Sunday, November 28, 2004

Album Review: Tonjip - Nice Guys?

From the press release accompanying the Nice Guys? EP: ‘This next chapter in the Tonjip story again sees the band steering well clear of current musical trends, choosing instead to continue the unrelenting search for that sound which defines them as a collective, setting them apart from the gamut of industry types and scene-sters.’

C’mon! Press releases are notoriously packed with wank, but let’s not get ahead of ourselves. Nice Guys? is a fun EP, loaded with heavy, pounding drums and melodic pop. The guitars are distorted, there are some simple vocal harmonies, the vocals are pleasant and the choruses have got some good hooks. But Tonjip aren’t reinventing the fuckin’ wheel, and their sound hardly sets them apart from the ‘industry types and scenesters’ that their PR team so mockingly decry.

But then, they didn’t write their press release did they? I shouldn’t hold a bit of wankery against them, especially when they’re not responsible for it, right?
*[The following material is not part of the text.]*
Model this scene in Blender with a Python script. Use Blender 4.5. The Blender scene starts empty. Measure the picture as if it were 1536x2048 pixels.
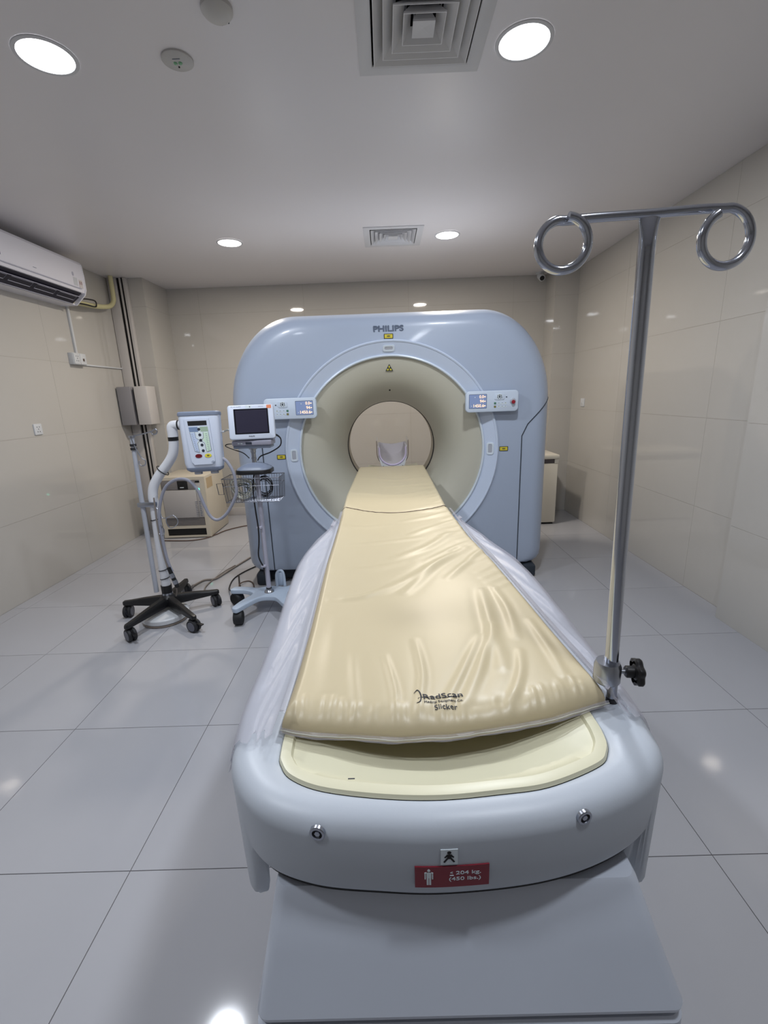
import bpy, bmesh, math, random
import numpy as np
from mathutils import Vector, Matrix
random.seed(7)
PI = math.pi
SC = bpy.context.scene
COL = SC.collection

# ------------------------------------------------------------------ camera
cd = bpy.data.cameras.new('camera'); cam = bpy.data.objects.new('camera', cd); COL.objects.link(cam)
cd.sensor_fit = 'VERTICAL'; cd.sensor_height = 32.0; cd.sensor_width = 24.0
cd.lens = 900.0 / 2048.0 * 32.0
cd.clip_start = 0.02
Rm = (Matrix.Rotation(math.radians(0.53), 4, 'Z') @ Matrix.Rotation(math.radians(90 - 14.56), 4, 'X')
      @ Matrix.Rotation(math.radians(-2.1), 4, 'Z'))
cam.matrix_world = Matrix.Translation((0, 0, 1.40)) @ Rm
SC.camera = cam
# ------------------------------------------------------------------ world, exposure
w = bpy.data.worlds.new('world'); SC.world = w; w.use_nodes = True
w.node_tree.nodes['Background'].inputs[0].default_value = (0.5, 0.55, 0.6, 1)
w.node_tree.nodes['Background'].inputs[1].default_value = 0.05
SC.view_settings.view_transform = 'Standard'; SC.view_settings.look = 'None'
SC.view_settings.exposure = 0.14; SC.view_settings.gamma = 1.0
try: SC.view_settings.use_curve_mapping = False
except Exception: pass
# ceiling lamps: x, y, watts, colour, label
COOL, WARM, MIDC = (0.88, 0.93, 1.0), (1.0, 0.90, 0.77), (0.88, 0.93, 1.0)
LAMPS = [
    (-1.18, 1.99, 18.5, COOL, 'bright round ceiling downlight at the top left, beside the two ceiling detectors'),
    (0.555, 2.02, 18.5, COOL, 'bright round ceiling downlight at the top right, beside the large near air vent'),
    (-1.20, 4.05, 23, WARM, 'warm round ceiling downlight above the left half of the scanner gantry'),
    (0.553, 4.07, 23, WARM, 'warm round ceiling downlight just right of the small far air vent'),
    (-1.18, 0.32, 10.5, MIDC, 'round ceiling downlight behind the camera on the left, out of the frame'),
    (0.555, 0.32, 10.5, MIDC, 'round ceiling downlight behind the camera on the right, out of the frame'),
]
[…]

Right. So I won’t. Either way though, Brisbane four-piece Tonjip aren’t doing anything too exciting here. There are flashes of intrigue like Selection Criteria, a weary, faded, reverb-heavy number with subdued vocals. It’s a slow, grounded track that unfortunately never elevates, refusing to move from first gear to second. Regardless, it’s nice enough.
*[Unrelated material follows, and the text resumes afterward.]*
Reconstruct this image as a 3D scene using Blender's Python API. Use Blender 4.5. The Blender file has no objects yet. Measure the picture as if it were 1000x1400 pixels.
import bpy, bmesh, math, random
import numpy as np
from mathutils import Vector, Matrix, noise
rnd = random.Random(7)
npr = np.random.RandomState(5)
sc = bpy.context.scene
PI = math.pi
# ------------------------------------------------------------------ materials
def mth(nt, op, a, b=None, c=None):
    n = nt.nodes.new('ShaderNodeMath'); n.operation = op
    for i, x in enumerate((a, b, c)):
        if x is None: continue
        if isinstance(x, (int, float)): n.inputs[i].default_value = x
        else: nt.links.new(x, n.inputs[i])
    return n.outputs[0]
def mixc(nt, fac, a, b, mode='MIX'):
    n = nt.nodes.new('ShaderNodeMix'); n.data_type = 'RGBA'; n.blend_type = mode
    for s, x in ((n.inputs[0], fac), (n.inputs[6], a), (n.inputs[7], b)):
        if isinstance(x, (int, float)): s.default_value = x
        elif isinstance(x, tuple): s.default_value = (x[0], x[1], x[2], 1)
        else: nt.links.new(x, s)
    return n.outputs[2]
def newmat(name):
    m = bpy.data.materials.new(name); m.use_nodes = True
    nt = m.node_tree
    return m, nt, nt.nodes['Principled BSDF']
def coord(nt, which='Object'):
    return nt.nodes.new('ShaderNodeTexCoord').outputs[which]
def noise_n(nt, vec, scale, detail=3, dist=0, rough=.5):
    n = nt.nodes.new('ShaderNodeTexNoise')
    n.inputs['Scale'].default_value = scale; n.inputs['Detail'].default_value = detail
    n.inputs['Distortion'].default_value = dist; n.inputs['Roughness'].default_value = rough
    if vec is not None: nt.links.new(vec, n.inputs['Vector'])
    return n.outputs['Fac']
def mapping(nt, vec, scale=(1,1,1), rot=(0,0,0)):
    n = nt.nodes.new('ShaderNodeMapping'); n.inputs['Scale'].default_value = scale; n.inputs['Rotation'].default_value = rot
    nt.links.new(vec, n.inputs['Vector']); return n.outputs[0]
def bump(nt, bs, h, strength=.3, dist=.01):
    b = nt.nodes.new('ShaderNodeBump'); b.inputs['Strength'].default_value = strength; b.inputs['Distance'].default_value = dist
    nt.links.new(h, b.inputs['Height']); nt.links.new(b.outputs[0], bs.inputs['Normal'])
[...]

Dow Jones’ Locker shows off the band’s ability to frustrate. Opening with a plaintive harmonica, and some clean, finger-picked guitar drenched in reverb, it’s a genuinely stunning way to start a track… ‘the ocean seemed to serene’ coos lead vocalist Phil Usher. Things are just about to take off and… it ends. At 1:50, it’s a wasted opportunity - a beautiful track that again, never takes off.
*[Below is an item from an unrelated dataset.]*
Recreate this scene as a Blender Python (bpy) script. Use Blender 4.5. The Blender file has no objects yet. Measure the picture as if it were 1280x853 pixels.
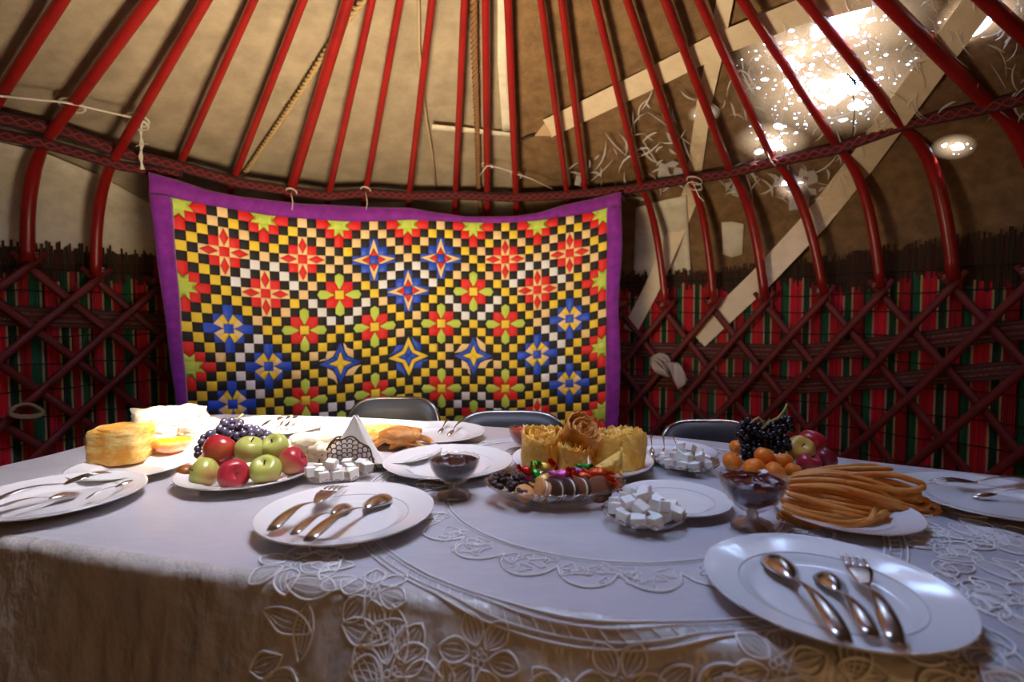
import bpy, math, random
import numpy as np
from mathutils import Vector, Matrix
rnd = random.Random(7)
PI = math.pi
S = bpy.context.scene
COL = S.collection

# ------------------------------------------------------------------ camera
CZ = 1.057            # eye height; the table top is at 0.75
PITCH = math.radians(2.5)
FPX = 660.0           # focal length in pixels of a 1280 wide frame
cam_d = bpy.data.cameras.new('camera')
cam_d.sensor_width = 36.0
cam_d.lens = FPX / 1280 * 36.0
cam_d.clip_start = 0.01
cam_d.dof.use_dof = True
cam_d.dof.focus_distance = 1.15
cam_d.dof.aperture_fstop = 3.2
cam = bpy.data.objects.new('camera', cam_d)
COL.objects.link(cam)
cam.location = (0, 0, CZ)
cam.rotation_euler = (PI / 2 - PITCH, 0, 0)
S.camera = cam

# ------------------------------------------------------------------ sky, sun, lamps, exposure
S.view_settings.view_transform = 'Standard'
S.view_settings.look = 'None'
S.view_settings.gamma = 1.0
S.view_settings.use_curve_mapping = False
S.view_settings.exposure = 0.2
w = bpy.data.worlds.new('sky')
S.world = w
w.use_nodes = True
wn = w.node_tree
bg = wn.nodes['Background']
sky = wn.nodes.new('ShaderNodeTexSky')
sky.sky_type = 'NISHITA'
sky.sun_disc = False
sky.sun_elevation = math.radians(70)
sky.sun_rotation = math.radians(115)
wn.links.new(sky.outputs[0], bg.inputs[0])
bg.inputs[1].default_value = 4.1


def lamp(name, kind, loc, target, energy, color, **kw):
    d = bpy.data.lights.new(name, kind)
    d.energy = energy
    d.color = color
    for k, v in kw.items():
        setattr(d, k, v)
    o = bpy.data.objects.new(name, d)
    COL.objects.link(o)
    o.location = loc
    o.rotation_euler = (Vector(target) - Vector(loc)).to_track_quat('-Z', 'Y').to_euler()
    return o


YC = Vector((-0.07, 0.97, 0))          # the yurt's axis
SUN_AT = Vector((-0.58, 1.39, 0.76))
HOLE = Vector((-0.07, 0.97, 2.30))
lamp('sun', 'SUN', HOLE, SUN_AT, 20.0, (1.0, 0.93, 0.80), angle=math.radians(2.0))
# the open doorway behind the camera: daylight off the warm ground outside
lamp('doorway_light', 'AREA', (0.55, -1.30, 1.05), (0.0, 2.5, 1.15), 5.6, (1.0, 0.56, 0.24), shape='RECTANGLE', size=0.8, size_y=1.5)
# sunlight thrown up off the sunlit china and cloth: a warm wide cone on the roof
bounce = lamp('sunlit_table_bounce', 'SPOT', (-0.45, 1.30, 0.86), (-0.25, 2.3, 2.0), 110.0, (1.0, 0.80, 0.52), spot_size=math.radians(150), spot_blend=1.0, shadow_soft_size=0.2)

# ------------------------------------------------------------------ measuring helpers (pixel of the 1280x853 photograph -> place in the room)
_cp, _sp = math.cos(PITCH), math.sin(PITCH)


def ray(x, y):
    u = (x - 640) / FPX
    v = (426.5 - y) / FPX
    return np.array([u, _cp + v * _sp, -_sp + v * _cp])


CAMP = np.array([0, 0, CZ])


def at_z(x, y, z):                      # on the level z
    d = ray(x, y)
    return CAMP + d * ((z - CZ) / d[2])


def at_y(x, y, Y):                      # at the distance Y into the room
    d = ray(x, y)
    return CAMP + d * (Y / d[1])


CC = np.array([YC.x, YC.y])


def on_cyl(x, y, R):                    # on the yurt's round wall of radius R
    d = ray(x, y)
    a = d[0] ** 2 + d[1] ** 2
    b = -2 * (d[:2] @ CC)
    c = CC @ CC - R * R
    t = (-b + math.sqrt(b * b - 4 * a * c)) / (2 * a)
    return CAMP + d * t


def th_of(P):
    return math.atan2(P[0] - CC[0], P[1] - CC[1])


def pol(th, R, z):
    return np.array([CC[0] + R * math.sin(th), CC[1] + R * math.cos(th), z])


RB, RL, SLOPE = 1.98, 2.30, 0.32
ZB = CZ + 0.70


def cone_z(r, off=0.0):
    return ZB + (RB - r) * SLOPE + off


# outer felt profile (r, z) from the wall's foot up to the roof ring
FELT = [(2.41, CZ + 0.05), (2.41, CZ + 0.25)]
for i in range(1, 11):
    t = i / 10
    p0, p1, p2 = (2.41, CZ + 0.25), (2.40, cone_z(2.40, 0.060)), (2.02, cone_z(2.02, 0.060))
    FELT.append(tuple((1 - t) ** 2 * a + 2 * t * (1 - t) * b + t * t * c for a, b, c in zip(p0, p1, p2)))
for r in (1.7, 1.4, 1.1, 0.8, 0.55, 0.44):
    FELT.append((r, cone_z(r, 0.060)))
FR = np.array([p[0] for p in FELT][2:]); FZ = np.array([p[1] for p in FELT][2:])


def on_felt(x, y, off=0.0):
    d = ray(x, y)
    lo, hi = 0.3, 6.0
    def f(t):
        P = CAMP + d * t
        r = math.hypot(P[0] - CC[0], P[1] - CC[1])
        if r > 2.41 - off:
            return 1.0
        return P[2] - (np.interp(-r, -FR, FZ) - off)
    for _ in range(50):
        m = 0.5 * (lo + hi)
        if f(m) > 0: hi = m
        else: lo = m
    return CAMP + d * lo


def on_cone(x, y, off=0.0):
    d = ray(x, y)
    lo, hi = 0.2, 6.0
    for _ in range(50):
        m = 0.5 * (lo + hi)
        P = CAMP + d * m
        if P[2] - cone_z(math.hypot(P[0] - CC[0], P[1] - CC[1]), off) > 0: hi = m
        else: lo = m
    return CAMP + d * lo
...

The radio-friendly pop-rock of the title track, Nice Guys?, and album closer Coolite – which apparently made its way to number 3 on the Triple J Net 50 – are entertaining efforts. Coolite especially is a surging, rocking, bass-heavy single, packed with more hooks than one song should be able to handle. There just isn't anything that sets Tonjip apart from the crowd. It’s only almost two minutes into Coolite that you’re really engaged, when Usher lets off a high pitched wail that makes you think you’re about to get your head thoroughly rocked the fuck out. But - again - it doesn’t happen.

Most of Nice Guys? is satisfactory. It just never gets to that special space where the music takes over and starts to punch you in the gut ‘til you admit just how thoroughly you’re being rocked out. But it does get close. File in: Bands To Watch.